瀬古氏「僕たちは皆、出たかった。それを政治の力、“オトナの都合”で、理不尽にね…。走って負けたら悔
いは残らない。でも、走らず負けるのは悔いが残る。そして年々、悔しさは増すんですよ。だから今が一番、悔
しい。二度と選手をこんな目に遭わせたくはないね」
白血病を克服して代表権をつかんだ競泳女子の池江璃花子(20)=ルネサンス=にSNSで代表辞退を求め
るメッセージが届いた。9日の陸上テスト大会では、国立競技場周辺で反対デモが「中止だ中止!」と叫ぶ声が
こだました。「出たい」と言えない空気に、当時と似通ったものを感じる。
瀬古氏「当時は『五輪に行かせてくれ』というのは、最後の最後で柔道の山下君たちが言いに行ったけど、そ
れまでは言ったらいけない感じだった。今も同じですよ。『五輪やらせて』って言っちゃいけない雰囲気になっ
ている。(41年前の)“二の舞い”になるんじゃないか、って考えてしまう」
感染対策と、海外から数万人が集う五輪開催。両立に国民の不安が拭えないから懐疑論が根強い。そのはざま
で内定選手は苦しみつつも、五輪を信じ準備する。コロナ禍でスポーツの役割、そして社会に与える力は―。

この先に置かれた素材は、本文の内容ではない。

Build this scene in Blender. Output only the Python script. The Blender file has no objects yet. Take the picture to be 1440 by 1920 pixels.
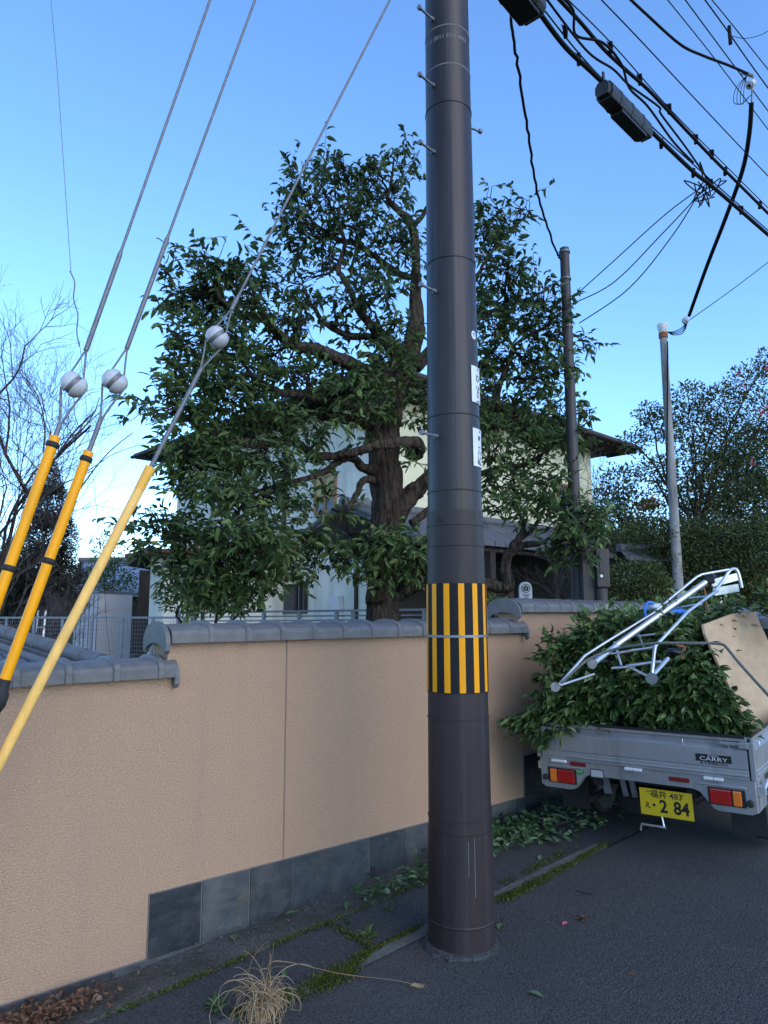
import bpy, math, random
import numpy as np
from mathutils import Vector, Matrix
R = math.radians
rng = np.random.default_rng(7)
random.seed(7)
sc = bpy.context.scene
COL = sc.collection

# ------------------------------------------------------------------ camera
FPX, PITCH, HEAD, ROLL = 1332.8, R(8.11), R(49.88), 0.0022     # photo is 1440 x 1920
CAM = Vector((0, -3.62, 1.6))
fw = Vector((math.cos(HEAD), math.sin(HEAD), 0)); rt = Vector((math.sin(HEAD), -math.cos(HEAD), 0)); upv = Vector((0, 0, 1))
FV = fw * math.cos(PITCH) + upv * math.sin(PITCH); UV_ = -fw * math.sin(PITCH) + upv * math.cos(PITCH)
cd = bpy.data.cameras.new('camera'); cam = bpy.data.objects.new('camera', cd); COL.objects.link(cam)
rr = rt * math.cos(ROLL) + UV_ * math.sin(ROLL); uu = -rt * math.sin(ROLL) + UV_ * math.cos(ROLL)
rr = rt * math.cos(-ROLL) + UV_ * math.sin(-ROLL); uu = -rt * math.sin(-ROLL) + UV_ * math.cos(-ROLL)
cam.matrix_world = Matrix(((rr.x, uu.x, -FV.x, CAM.x), (rr.y, uu.y, -FV.y, CAM.y), (rr.z, uu.z, -FV.z, CAM.z), (0, 0, 0, 1)))
cd.sensor_fit = 'VERTICAL'; cd.sensor_height = 36; cd.lens = 36 * FPX / 1920
cd.clip_start = .05; cd.clip_end = 3000
sc.camera = cam

# ------------------------------------------------------------------ sky, sun, exposure
SUN_EL, SUN_AZ = R(20), R(268)          # azimuth measured from +x, counter-clockwise
w = bpy.data.worlds.new('World'); sc.world = w; w.use_nodes = True
nt = w.node_tree; bg = nt.nodes['Background']
sky = nt.nodes.new('ShaderNodeTexSky'); sky.sky_type = 'NISHITA'; sky.sun_disc = False
sky.sun_elevation = SUN_EL; sky.sun_rotation = R(90) - SUN_AZ
sky.air_density = .9; sky.dust_density = 0.2; sky.ozone_density = 5.2
hs = nt.nodes.new('ShaderNodeHueSaturation'); hs.inputs['Saturation'].default_value = 1.02; hs.inputs['Hue'].default_value = .5
nt.links.new(sky.outputs[0], hs.inputs['Color']); nt.links.new(hs.outputs[0], bg.inputs[0]); bg.inputs[1].default_value = 0.15
sl = bpy.data.lights.new('sun', 'SUN'); so = bpy.data.objects.new('sun', sl); COL.objects.link(so)
sl.energy = 0.5; sl.angle = R(50); sl.color = (1, .88, .72)
sd = Vector((math.cos(SUN_AZ) * math.cos(R(35)), math.sin(SUN_AZ) * math.cos(R(35)), math.sin(R(35))))
so.rotation_euler = sd.to_track_quat('Z', 'Y').to_euler(); so.location = (0, -10, 12)
vs = sc.view_settings; vs.view_transform = 'Standard'; vs.look = 'None'; vs.exposure = 1.62; vs.gamma = 1; vs.use_curve_mapping = False

# ------------------------------------------------------------------ helpers: surveying
def ray(px, py):
    a = px - 720; b = 960 - py
    u = a * math.cos(ROLL) + b * math.sin(ROLL); v = -a * math.sin(ROLL) + b * math.cos(ROLL)
    return rt * u + UV_ * v + FV * FPX
def at(px, py, d):
    r_ = ray(px, py); return CAM + r_ * (d / r_.dot(fw))
def hit(px, py, p0, n):
    r_ = ray(px, py); n = Vector(n); return CAM + r_ * ((Vector(p0) - CAM).dot(n) / r_.dot(n))
def hz(px, py, z): return hit(px, py, (0, 0, z), (0, 0, 1))
def G(x): return .06 * (min(max(x, -6), 7) - 2.75)
def mpp(d): return d / FPX

# ------------------------------------------------------------------ helpers: meshes
class MB:
    def __init__(s): s.v = []; s.f = []; s.m = []; s.t = []; s.cur = 0; s.tint = .5; s.sm = []
    def add(s, vs_, fs, mi=None, tint=None, smooth=False):
        o = len(s.v); s.v += [tuple(p) for p in vs_]; s.t += [s.tint if tint is None else tint] * len(vs_)
        for f in fs: s.f.append([i + o for i in f]); s.m.append(s.cur if mi is None else mi); s.sm.append(smooth)
    def box(s, c, d, M=None, **k):
        c = Vector(c); x, y, z = d[0] / 2, d[1] / 2, d[2] / 2
        P = [Vector((a * x, b * y, e * z)) for a in (-1, 1) for b in (-1, 1) for e in (-1, 1)]
        if M is not None: P = [M @ p for p in P]
        s.add([c + p for p in P], [(0, 1, 3, 2), (4, 6, 7, 5), (0, 4, 5, 1), (2, 3, 7, 6), (0, 2, 6, 4), (1, 5, 7, 3)], **k)
    def bar(s, a, b, wd, ht, up=(0, 0, 1), **k):
        a = Vector(a); b = Vector(b); d = (b - a); L = d.length; d.normalize(); y = Vector(up).cross(d)
        if y.length < 1e-4: y = Vector((1, 0, 0))
        y.normalize(); z = d.cross(y)
        M = Matrix((d, y, z)).transposed(); s.box((a + b) / 2, (L, wd, ht), M, **k)
    def tube(s, pts, rad, n=8, cap=True, smooth=True, flute=None, **k):
        pts = [Vector(p) for p in pts]
        if not hasattr(rad, '__len__'): rad = [rad] * len(pts)
        V = []; F = []; prev = None
        for i, p in enumerate(pts):
            t = (pts[min(i + 1, len(pts) - 1)] - pts[max(i - 1, 0)])
            if t.length < 1e-9: t = Vector((0, 0, 1))
            t.normalize()
            if prev is None:
                x = t.orthogonal().normalized()
            else:
                x = prev - t * prev.dot(t); x.normalize()
            prev = x; y = t.cross(x)
            for j in range(n):
                a = 2 * math.pi * j / n; r_ = rad[i]
                if flute: r_ *= flute(i, a)
                V.append(p + x * math.cos(a) * r_ + y * math.sin(a) * r_)
        for i in range(len(pts) - 1):
            for j in range(n):
                F.append((i * n + j, i * n + (j + 1) % n, (i + 1) * n + (j + 1) % n, (i + 1) * n + j))
        s.add(V, F, smooth=smooth, **k)
        if cap:
            o = len(pts) - 1
            s.add(V[:n][::-1], [tuple(range(n))], **k); s.add(V[o * n:], [tuple(range(n))], **k)
    def lathe(s, c, prof, n=32, a0=0, a1=2 * math.pi, M=None, smooth=True, closed=True, **k):
        c = Vector(c); V = []; F = []; full = abs(a1 - a0 - 2 * math.pi) < 1e-6; m = n if full else n + 1
        runs = [[prof[0]]]
        for i in range(1, len(prof)):
            runs[-1].append(prof[i])
            if i < len(prof) - 1:
                u = Vector((prof[i][0] - prof[i - 1][0], prof[i][1] - prof[i - 1][1])); v = Vector((prof[i + 1][0] - prof[i][0], prof[i + 1][1] - prof[i][1]))
                if u.length > 1e-9 and v.length > 1e-9 and abs(u.angle(v)) > .6: runs.append([prof[i]])
        for rn in runs:
            o = len(V)
            for r_, z in rn:
                for j in range(m):
                    a = a0 + (a1 - a0) * j / n; p = Vector((math.cos(a) * r_, math.sin(a) * r_, z))
                    if M is not None: p = M @ p
                    V.append(c + p)
            for i in range(len(rn) - 1):
                for j in range(n):
                    F.append((o + i * m + j, o + i * m + (j + 1) % m, o + (i + 1) * m + (j + 1) % m, o + (i + 1) * m + j))
        s.add(V, F, smooth=smooth, **k)
    def prism(s, poly, a, b, **k):
        """poly: list of points (Vector) ; a, b offsets"""
        a = Vector(a); b = Vector(b); n = len(poly); P = [Vector(p) + a for p in poly] + [Vector(p) + b for p in poly]
        F = [tuple(range(n))[::-1], tuple(range(n, 2 * n))] + [(i, (i + 1) % n, n + (i + 1) % n, n + i) for i in range(n)]
        s.add(P, F, **k)
    def build(s, name, mats, parent=None, world=True, bevel=0, fix=True, uv=None):
        me = bpy.data.meshes.new(name); V = s.v
        if parent is not None and world:
            Mi = parent.matrix_basis.inverted() if parent.parent is None else (parent.parent.matrix_basis).inverted()
            V = [tuple(Mi @ Vector(p)) for p in V]
        me.from_pydata(V, [], s.f)
        mats = mats if isinstance(mats, (list, tuple)) else [mats]
        for m in mats: me.materials.append(m)
        me.polygons.foreach_set('material_index', s.m)
        me.polygons.foreach_set('use_smooth', s.sm)
        at_ = me.attributes.new('tint', 'FLOAT', 'POINT'); at_.data.foreach_set('value', s.t)
        if uv is not None:
            ul = me.uv_layers.new(name='UVMap')
            co = [uv(me.vertices[l.vertex_index].co) for l in me.loops]
            ul.data.foreach_set('uv', [c for q in co for c in q])
        if fix and len(me.polygons) < 60000:
            import bmesh
            bm = bmesh.new(); bm.from_mesh(me)
            bmesh.ops.recalc_face_normals(bm, faces=bm.faces)
            if bevel: bmesh.ops.bevel(bm, geom=[e for e in bm.edges if len(e.link_faces) == 2 and e.calc_face_angle(0) > .6], offset=bevel, segments=2, affect='EDGES', profile=.6)
            bm.to_mesh(me); bm.free()
        me.update()
        o = bpy.data.objects.new(name, me); COL.objects.link(o)
        if parent is not None: o.parent = parent
        return o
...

瀬古氏「選手たちは走るのが仕事。仕事を奪われることほどつらいことはないから、許されるなら五輪をやら
せてあげたいと思うよね。今まで一度もスポーツを見て元気をもらったことがない、って人はなかなかいないん
じゃないか。苦難を乗り越えて勇気づけるスポーツの力が、免疫力を上げる“心のワクチン”のようになればい
い」
17年に、東京五輪マラソン代表選考の「MGCシリーズ」を創設した。これまで度々、議論を呼んできた代
表選考過程の公平性、透明性を担保。確かな力を備えた男女6選手が切符を手にした。今年2月には、五輪代表
を逃した男子の鈴木健吾(25)=富士通=が2時間4分56秒の日本新記録を樹立。次世代の強化が、着実に
進む手応えもある。
瀬古氏「同じことをしていたら、いつまでたっても同じまま。現場の指導者や選手の意識を変えるきっかけに
なれば、とMGCを始めたんです。選考大会で一発当たれば、ではなくて、3年かけて力を積んでいく。実力の
ある選手が選ばれたし、五輪も頑張ってほしい」
今年4月から、芸能界を代表するタレントを数多く抱えるホリプロと契約。今後はメディア出演をはじめ、多
様な活動を通して、マラソン界の人気向上へ一生走り続けるつもりでいる。